En segundo lugar, la cinta plantea los límites de la fe. Cuando los jesuitas son apresados y se niegan a apostatar, son otros quienes sufren las consecuencias, esos otros que son fieles al ejemplo de los dos misioneros y que prefieren ser torturados o morir antes que renunciar al Dios cristiano sobrevenido. El empecinamiento de los misioneros se antoja entonces ilegítimo porque carga con la muerte ajena y porque ya no se sabe si esa obstinación responde a la defensa de una religión o más bien a un esfuerzo egoísta de no quebrantar los pilares y certezas que sustentan sus vidas.

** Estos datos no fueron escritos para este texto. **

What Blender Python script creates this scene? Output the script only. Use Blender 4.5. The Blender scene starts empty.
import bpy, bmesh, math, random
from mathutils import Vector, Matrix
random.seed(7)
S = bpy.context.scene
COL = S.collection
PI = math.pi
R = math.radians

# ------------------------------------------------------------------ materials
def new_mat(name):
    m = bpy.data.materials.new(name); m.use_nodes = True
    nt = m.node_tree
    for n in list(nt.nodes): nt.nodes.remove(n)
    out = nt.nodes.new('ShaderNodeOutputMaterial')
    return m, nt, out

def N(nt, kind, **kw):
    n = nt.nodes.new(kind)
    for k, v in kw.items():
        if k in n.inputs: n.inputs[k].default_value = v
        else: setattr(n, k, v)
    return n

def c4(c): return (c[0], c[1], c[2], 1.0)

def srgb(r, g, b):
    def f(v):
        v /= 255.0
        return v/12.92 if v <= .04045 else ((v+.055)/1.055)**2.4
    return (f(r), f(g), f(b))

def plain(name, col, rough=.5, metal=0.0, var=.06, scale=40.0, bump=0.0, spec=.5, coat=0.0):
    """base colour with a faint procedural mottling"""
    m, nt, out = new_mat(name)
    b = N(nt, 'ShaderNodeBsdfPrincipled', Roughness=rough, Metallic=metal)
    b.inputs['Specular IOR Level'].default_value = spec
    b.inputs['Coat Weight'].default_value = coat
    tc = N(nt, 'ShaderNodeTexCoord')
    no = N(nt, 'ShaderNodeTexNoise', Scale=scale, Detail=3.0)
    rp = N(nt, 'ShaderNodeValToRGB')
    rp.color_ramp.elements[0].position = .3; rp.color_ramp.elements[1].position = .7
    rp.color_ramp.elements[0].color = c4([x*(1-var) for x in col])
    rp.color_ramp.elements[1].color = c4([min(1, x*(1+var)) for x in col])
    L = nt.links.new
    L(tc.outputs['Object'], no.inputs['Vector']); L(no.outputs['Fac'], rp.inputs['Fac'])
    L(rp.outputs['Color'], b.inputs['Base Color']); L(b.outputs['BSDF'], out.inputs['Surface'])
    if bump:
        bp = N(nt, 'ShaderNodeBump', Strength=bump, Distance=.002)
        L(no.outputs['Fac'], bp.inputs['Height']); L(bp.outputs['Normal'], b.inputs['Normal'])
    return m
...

Directamente relacionado con lo dicho anteriormente, aparece el tema de la idolatría. Las autoridades japonesas obligan en la ceremonia de apostasía a pisar una imagen sagrada grabada sobre una piedra. Es un acto simple, una mera formalidad, un protocolo que, en modo alguno podría hacer pensar a nadie –tampoco al propio inquisidor–, que en ese gesto, el cristiano esté renunciando verdaderamente a su fe. La terquedad de no pisar la imagen de Jesús acaba siendo, ella misma, una desvirtuación de la propia fe cristiana, más atenta al respeto icónico que a la experiencia íntima de la fe, esta sí, inquebrantable. Es la priorización de la forma sobre el contenido de una religión.
Desde el punto de vista meramente cinematográfico, no me resisto a parafrasear algunos hallazgos enormemente sugestivos que el maestro Celso Hoyo ha encontrado en su análisis, como los planos aéreos del inicio de la película, que simbolizarían la compañia divina, cuando ésta aún no ha sido cuestionada, en contraste con los planos a ras de suelo de las escenas de las torturas, desde la perspectiva desamparada del hombre en su soledad y abandono, cuando el cielo sólo ofrece silencio. También son destacables algunos guiños al cine bíblico que contribuyen a la deconstrucción de su mitología en la carne de unos personajes que no pueden ni saben ser redentores ni tan siquiera de sí mismos.
Existe cierta desproporción entre el aplomo interpretativo de Leam Neeson o de Yosuke Kobukuza y la corrección, sin más, de Adam Garfield y Adam Driver.

Y es un acierto la falta de banda sonora, que hace honor al título de la película, ese silencio aplastante de un dios al que se clama y no responde.